Gold prices experienced an uptick on Friday, driven by a weakening U.S. dollar in response to private-sector job reports that indicated notable fragility in the nation’s labor market. This development has in turn heightened expectations for another interest rate cut by the U.S. Federal Reserve. Additionally, the ongoing government shutdown has intensified the demand for safe-haven assets like gold.
As of 0341 GMT, spot gold was trading at $3,994.03 per ounce, marking a 0.4% increase. However, it is set to close the week with a loss of 0.3%. This follows a significant drop of nearly 8% since reaching an all-time high of $4,381.21 on October 20. U.S. gold futures for December delivery rose 0.3% to reach $4,004.40 per ounce.
The recent job reports revealed that the U.S. economy shed jobs in October, particularly in the government and retail sectors, compounded by cost-cutting measures and the increasing integration of artificial intelligence into business operations, which resulted in a spike in announced layoffs. Soni Kumari, a commodity strategist at ANZ, noted that the ongoing private job data supports the outlook for a likely rate cut in December, providing some support for gold prices.

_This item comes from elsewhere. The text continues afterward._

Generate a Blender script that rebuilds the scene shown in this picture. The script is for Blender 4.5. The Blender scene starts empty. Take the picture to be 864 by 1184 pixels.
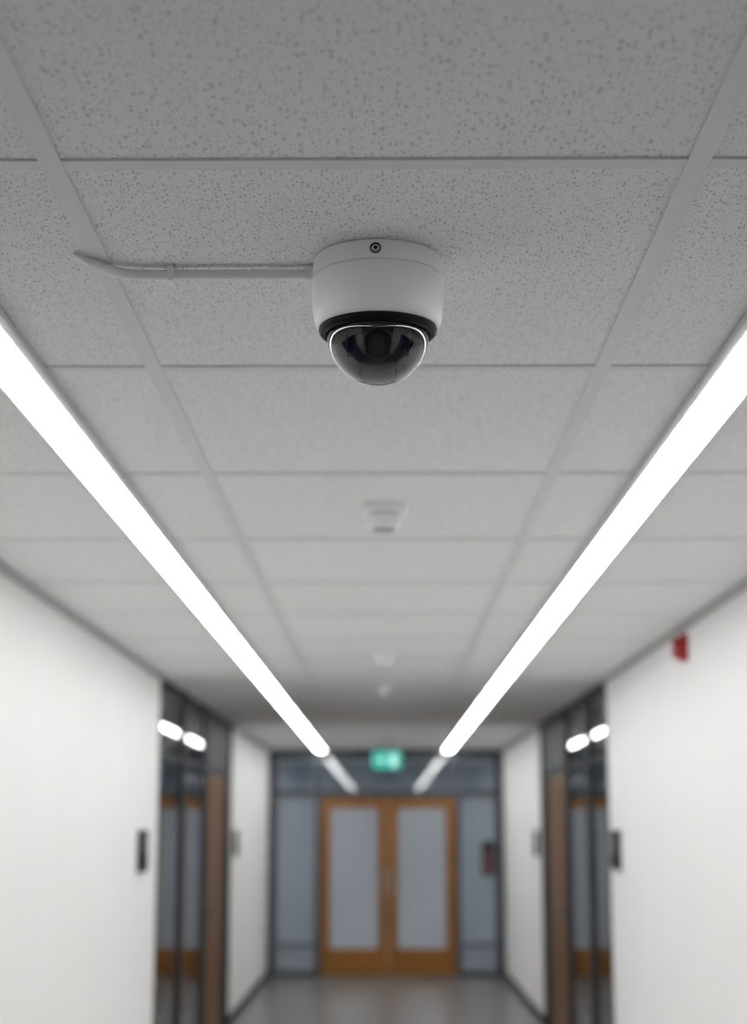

The dollar’s retreat has also contributed to declines in major currencies, as investors reacted to the weak sentiment surrounding private-sector employment numbers in the absence of comprehensive government data. Typically, a strained job market points toward a higher likelihood of interest rate reductions; this sentiment has shifted market expectations to a 69% probability of a Fed rate cut in December, up from approximately 60% in the prior session. The Fed had recently implemented a rate cut, with Chair Jerome Powell indicating that further reductions might not occur for the remainder of the year.
Attention remains focused on macroeconomic indicators and the resolution of the ongoing government shutdown, both of which play pivotal roles in influencing safe-haven demand for gold, according to Kumari. This situation follows a prolonged congressional stalemate that has resulted in the longest government shutdown in U.S. history, compelling investors and the data-dependent Fed to rely more heavily on private sector metrics.
In the broader precious metals market, spot silver saw a 0.7% increase, priced at $48.31 per ounce, although it is on track for a weekly loss of 0.7%. Platinum experienced a decline of 0.4% to $1,534.21, marking a nearly 2% decrease for the week. Conversely, palladium recorded a slight gain of 0.3%, reaching $1,379.33 and heading toward a weekly increase of 0.5%.